The traces and grids traversing the monochromatic surfaces evoke traditional Chinese painting while suggesting a vital tension between order and disorder, turning these painterly congregations and pigment sedimentations into embodiments of entropy. “The grid creates order and disorder,” Su explains. “I’m trying to conquer disorder and bring order back again with every layer of the painting.” This is also why he refuses to wait for the lacquer to dry completely. He intervenes before it solidifies, disrupting any stable crystallization of gesture into form.

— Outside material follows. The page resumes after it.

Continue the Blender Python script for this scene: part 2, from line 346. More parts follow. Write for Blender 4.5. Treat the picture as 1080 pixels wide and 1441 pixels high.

Central to the exhibition is Su’s newest series, Niao Niao, a Chinese poetic phrase embodying sensations of transience and evanescence. Destruction and regeneration are embraced as essential parts of each painting’s transformative cycle. In the alchemy of painting, the solid surface appears to liquefy in the translucency of a crystal, a reflecting water surface or the abysses of the cosmos.
At times the works appear almost magmatic, matter momentarily at rest before shifting again. Every cycle of transformation must pass through destruction to regenerate, and these lacquer paintings evoke matter in perpetual motion across different alchemical states. They seem alive within the space, almost transforming alongside it—living entities evolving through and with their environments, as Su himself acknowledges.
When asked whether the work relates to Daoism or spirituality, Su emphasizes that such meanings are not intentionally imposed but remain deliberately open, allowing viewers to perceive them through their own interpretations and responses. The overall choreography of these quiet, meditative works, floating through the space in constellations, creates a suspension in time that invites contemplation—slowing the viewer down to investigate, appreciate and understand the process and the temporal layers each work embodies.
Through the experimental reinvention of a traditional material—developed through a process of listening to and negotiating with the material itself rather than attempting to control it—Su’s works reveal how painting can become a form of alchemy: an interaction between matter, energy and transformation that evokes, within the very act of creation, the mysteries of the universe.